You're reading: Ukraine sells its first prison to private investor for $13 million

An unusual lot went under the hammer at an online auction on June 3 in Ukraine — an abandoned former state prison in Lviv.

The 39,800-square-meter prison, located on 32 acres of land, was sold for $13.6 million. The sale inaugurated the country’s ‘Big Sale of Prisons’ program announced by Justice Minister Denis Malyuska last August.

The original price of the prison, which shut down in 2018 because of extremely poor conditions, was $4.8 million, but due to competition between seven bidders, the price skyrocketed.

“The price increased during the auction almost threefold,” wrote Malyuska on Facebook. “It sold like a hot cake.”

The winner — Lviv-based architectural company Development Engineering Service.

According to YouControl, an organization that monitors business data and corruption, the company was founded in 2015 and is owned by the local businessman Taras Zubyk, who also has few other construction companies and heads the Lviv Project Institute.

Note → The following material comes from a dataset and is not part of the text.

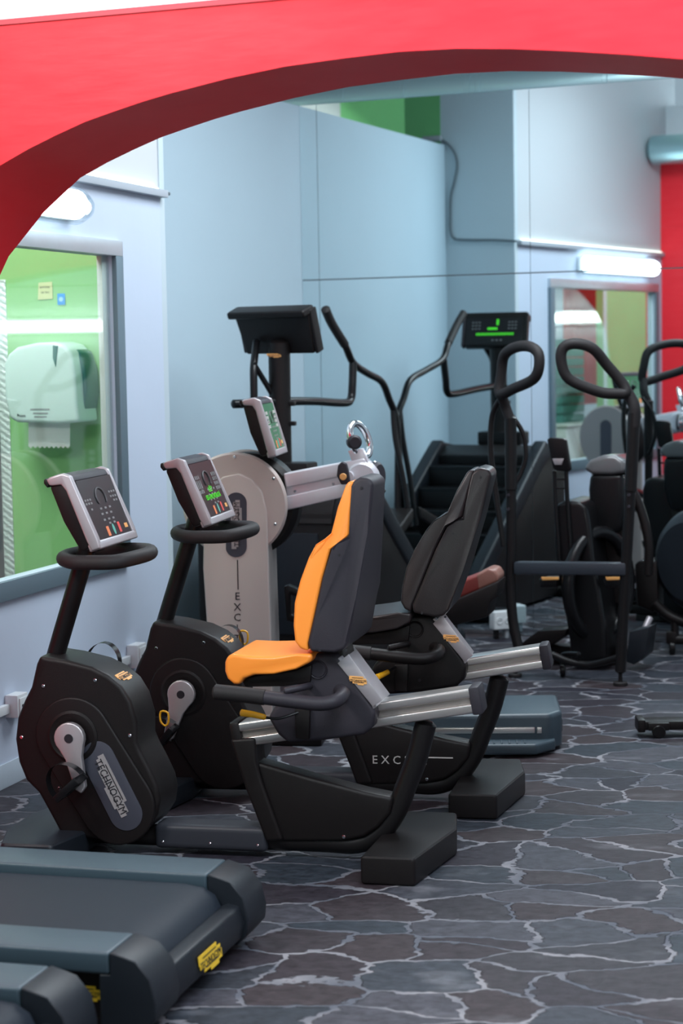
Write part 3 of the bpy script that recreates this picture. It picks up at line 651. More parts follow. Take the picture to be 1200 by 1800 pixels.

Two previous auctions this spring for the sale of another empty prison just three kilometers north of Kyiv were unsuccessful — the starting price of $4 million turned off potential buyers.

Overall, the Ministry plans to sell around one third of over 100 prisons across the state, four of them in 2021.

Chief Architect of Lviv Anton Kolomeytsev plans that a quarter of the area of the former prison in Lviv will be used for housing and the rest for public space.

“There will be offices, a large sports complex, public gardens, a school with 18 classrooms and a kindergarten large enough for 150 children,” said Kolomeytsev to Tvoemisto.tv on May 21.

The revenue from the sale of prisons, including the one in Lviv, will be divided into two parts — 30%  will go to the state budget, and the rest will be spent on repairs in functioning prisons.

According to Malyuska, the ‘Big Prison Sale’ will be a source of funding for the ‘Big Prison Construction’ in Ukraine.

“Instead of abandoned and ruined trash we will get new prisons that meet European standards that aren’t a disgrace to the state,” the minister said.